Data extract
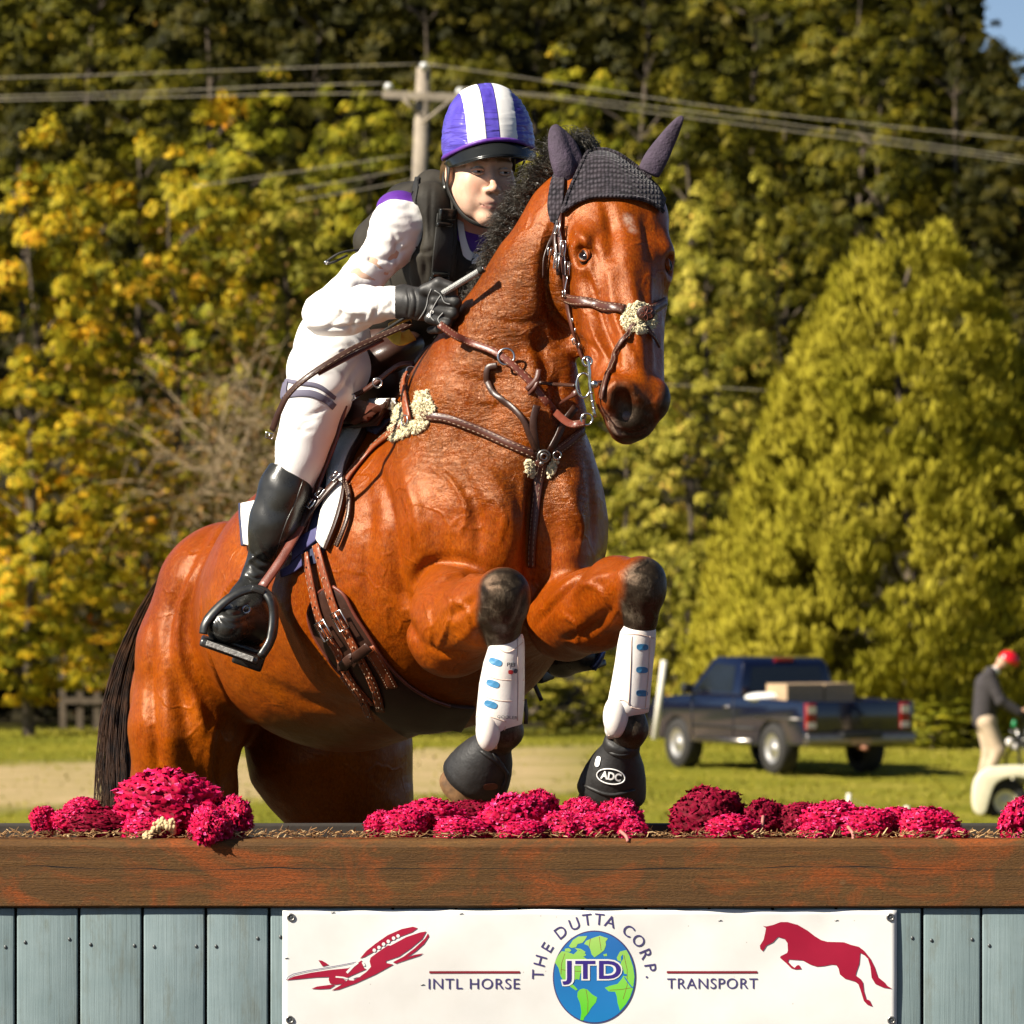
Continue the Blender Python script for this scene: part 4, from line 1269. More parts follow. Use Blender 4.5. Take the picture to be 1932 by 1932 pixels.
relief([(930, 600), (980, 612), (1030, 600)], .008, -.005)
relief([(925, 640), (975, 660), (1030, 655)], .008, -.004)
relief([(1060, 700), (1050, 760), (1062, 820)], .008, -.007)
relief([(1040, 700), (1032, 750), (1040, 800)], .008, .006)
disp *= 1.3
disp += .0013 * np.array([mnoise.noise(Vector(c) * 9) for c in co.tolist()]) + .0011 * np.array([mnoise.noise(Vector(c) * 24 + Vector((3, 0, 0))) for c in co.tolist()])
co += nrm * disp[:, None]
body_me.vertices.foreach_set('co', co.astype(np.float32).ravel()); body_me.update()
co = relax(body_me, 1, 0.4)
body_bvh = bvh_of(body_me)

# coat zones of the animal, the olive one painting light from the grass
jit = np.array([mnoise.noise(Vector(c) * 14) for c in co.tolist()])
dark = np.zeros(nv); wet = np.zeros(nv); olive = np.zeros(nv); pale = np.zeros(nv)
def zone(arr, pts, r, soft, amt=1.0):
    lo = np.min([tuple(p) for p in pts], 0) - r - soft; hi = np.max([tuple(p) for p in pts], 0) + r + soft
    m = np.where(np.all((co > lo) & (co < hi), axis=1))[0]
    best = np.full(len(m), 9.0)
    for a, b in zip(pts[:-1], pts[1:]): best = np.minimum(best, seg_dist(co[m], a, b)[0])
    arr[m] = np.maximum(arr[m], amt * (1 - smst(best + jit[m] * soft * 0.5, r - soft, r + soft)))
zone(dark, [P(956, 1118, .33), P(950, 1240, .38), P(950, 1400, .45), P(890, 1460, .55)], .062, .010)
zone(dark, [P(1225, 1100, .36), P(1210, 1200, .38), P(1190, 1400, .42), P(1150, 1460, .5)], .058, .010)
zone(dark, [p for p, r in HR[1:]], .12, .03); zone(dark, [p for p, r in HL[1:]], .12, .03)
zone(dark, [H(.60, -.05, 0), H(.66, -.06, 0)], .062, .022)
zone(dark, [P(1175, 755, .48), P(1185, 790, .48)], .040, .020, .78); zone(dark, [H(.556, -.02, -.062), H(.575, -.02, -.062)], .034, .012)
zone(pale, [H(.120, .038, .004), H(.150, .038, -.004)], .009, .009, .95)
zone(pale, [P(1146, 775, .50), P(1150, 800, .50), P(1160, 818, .50)], .014, .010, .6)
zone(wet, [P(960, 560, .72), P(950, 700, .7), P(970, 820, .66), P(1060, 860, .66)], .15, .07)
zone(wet, [P(820, 760, .9), P(900, 840, .75), P(1000, 860, .66)], .13, .06)
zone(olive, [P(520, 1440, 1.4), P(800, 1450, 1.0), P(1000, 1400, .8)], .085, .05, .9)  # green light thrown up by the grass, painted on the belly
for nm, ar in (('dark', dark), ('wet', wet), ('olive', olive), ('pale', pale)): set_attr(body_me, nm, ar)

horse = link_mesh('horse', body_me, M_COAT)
tag(horse, 'glossy bay horse with black knees jumping over the wooden fence toward the right', 'horse')
# ------------------------------------------------------------------ the rest of the horse: eyes, hooves, mane, tail
M_EYE = simple('dark_eye', (0.008, 0.004, 0.003), 0.12, spec=0.35, var=0.3)
M_EYELID = simple('eye_rim', (0.020, 0.010, 0.007), 0.4, var=0.3)
M_LID = simple('brown_eyelid_skin', (0.085, 0.024, 0.006), 0.45, var=0.35, scale=60, bump=0.4, bscale=120)
for s in (1, -1):
    c = H(.198, -.013, s * .0765); R_ = .0205
    E = (HN * .62 + HS * s * .78).normalized()
    ax = Vector((.70, 0, -.72)) if s * 1 > 0 else Vector((-.5, 0, -.85)); ax = (ax - E * ax.dot(E)).normalized(); uq = E.cross(ax).normalized()
    if uq.dot(HN) < 0: uq = -uq
    MB().ellipsoid(c, (R_, R_, R_), nu=24, nv=16).build('eye', M_EYE, horse)
    def lidarc(op, hgt, wid, r, n_=13):
        out = []
        for i in range(n_):
            t_ = -1.45 + 2.9 * i / (n_ - 1)
            d_ = E * 1.0 + ax * math.sin(t_) * wid + uq * op * math.cos(t_) * hgt
            out.append(c + d_.normalized() * (R_ + r * .25))
        return out
    for op, hgt, r, m, nm in ((1, .56, .0044, M_COAT, 'eyelid'), (-1, .64, .0034, M_COAT, 'eyelid'), (1, .40, .0034, M_EYELID, 'eye_rim'), (-1, .50, .0026, M_EYELID, 'eye_rim')):
        ps = lidarc(op, hgt, 1.05, r)
        MB().tube(ps, [r * (.35 + .65 * math.cos((-1.45 + 2.9 * i / 12))) for i in range(13)], 9).build(nm, m, horse)
    MB().tube(lidarc(1, .92, 1.05, .002), [.0042 * (.2 + .8 * math.cos((-1.45 + 2.9 * i / 12))) for i in range(13)], 8).build('brow_fold', M_COAT, horse)
# nostril lining (dark hollow)
M_NOSE = simple('nostril_lining', (0.11, 0.075, 0.065), 0.45, var=0.5, scale=60, bump=.5, bscale=80)
for s in (1,):
    MB().ellipsoid(P(1182, 786, .500), (PM(13), .010, PM(13)), nu=16, nv=12).build('nostril', M_NOSE, horse)

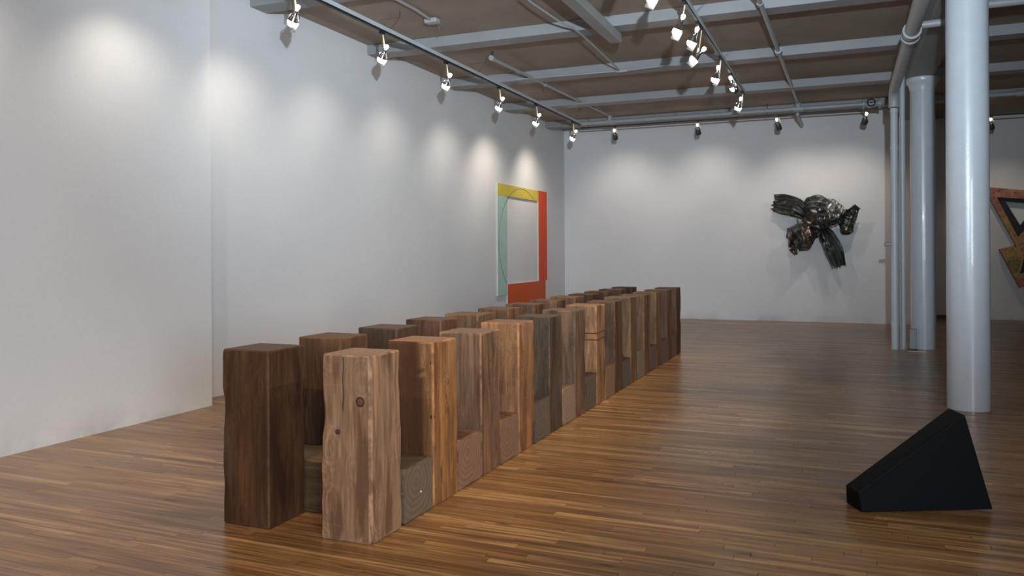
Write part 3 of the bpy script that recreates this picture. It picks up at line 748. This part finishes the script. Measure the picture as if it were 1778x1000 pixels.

Exercise details
Please take the lines from the beginning of the data above through the line holding "body_bvh = bvh_of(body_me)" and transcribe them exactly, without any pictures.

Solved problem
Continue the Blender Python script for this scene: part 4, from line 1269. More parts follow. Use Blender 4.5. Take the picture to be 1932 by 1932 pixels.
relief([(930, 600), (980, 612), (1030, 600)], .008, -.005)
relief([(925, 640), (975, 660), (1030, 655)], .008, -.004)
relief([(1060, 700), (1050, 760), (1062, 820)], .008, -.007)
relief([(1040, 700), (1032, 750), (1040, 800)], .008, .006)
disp *= 1.3
disp += .0013 * np.array([mnoise.noise(Vector(c) * 9) for c in co.tolist()]) + .0011 * np.array([mnoise.noise(Vector(c) * 24 + Vector((3, 0, 0))) for c in co.tolist()])
co += nrm * disp[:, None]
body_me.vertices.foreach_set('co', co.astype(np.float32).ravel()); body_me.update()
co = relax(body_me, 1, 0.4)
body_bvh = bvh_of(body_me)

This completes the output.